We of Atlanta penitentiary used to hear occasionally of the bills-of-fare of our repasts in the prison that were daily forwarded to Washington, by way of reassuring the Department of Justice, and whom else it might concern, as to the substance and excellence of our nourishment. These alimentary documents might be compared with like lists at Delmonico's and the Waldorf, and the names of the viands would be found to be identical. The inference, to the legal mind, not to speak of the penological one, was plain: the convicts at the penitentiary fared as sumptuously as do the banqueters of the Four Hundred—at no cost, moreover, to themselves, not even waiters' tips.

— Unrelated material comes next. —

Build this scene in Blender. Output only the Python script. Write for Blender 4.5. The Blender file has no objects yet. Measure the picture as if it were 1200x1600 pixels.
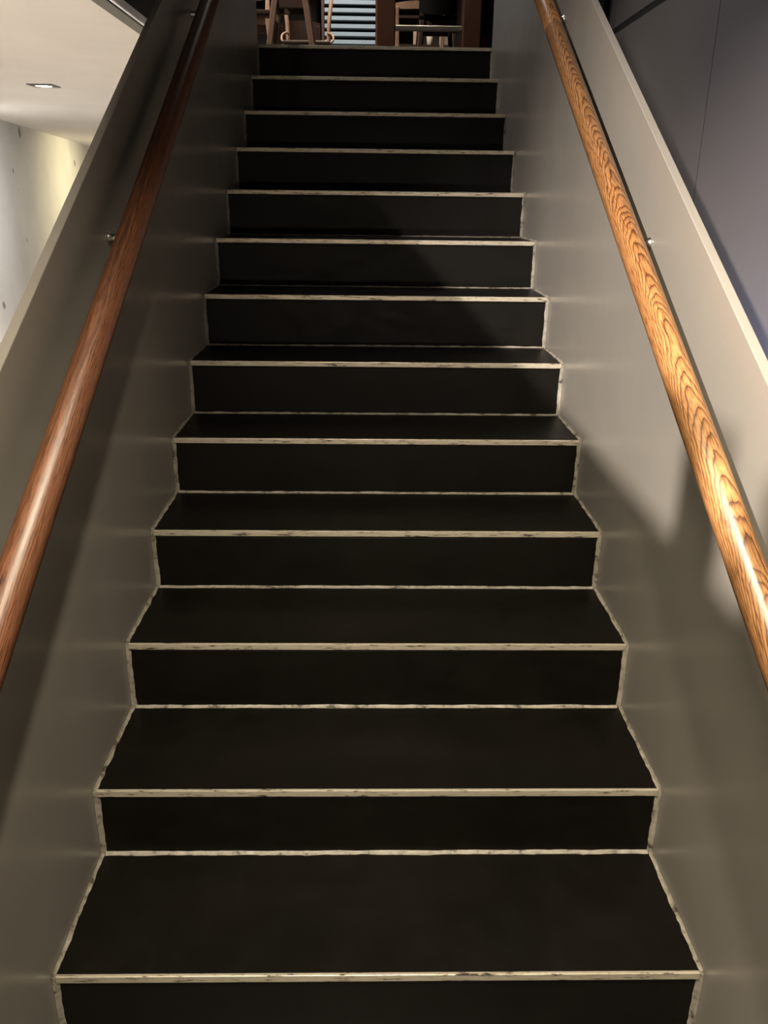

For here were rich soups and gravies, substantial roast beef, succulent steaks and chops, the renowned baked beans of legend, comforting hashes, pies and puddings, fresh vegetables, including the famous sweet potato of the South in its pride; and long draughts of milk from the tranquil cows of the pasture, together with tea and coffee from the Orient, sugar, mustard, salt and pepper and vinegar, enough to beguile the most squeamish appetite, and, to top off with, fruits in their season, led by the incomparable Georgia watermelon. I may have inadvertently omitted some items from this toothsome list, but it is enough as it stands to make an epicure's mouth water. And if any skeptic were still unconvinced, a photographer would be admitted with his undeniable camera at certain seasons—Christmas and Fourth of July, for example—who would place a picture of the revelry and the revelers on the everlasting records, with garlands and festive decorations, and actual dishes of some sort on the groaning boards, and serried rows of plump felons ready to fall to.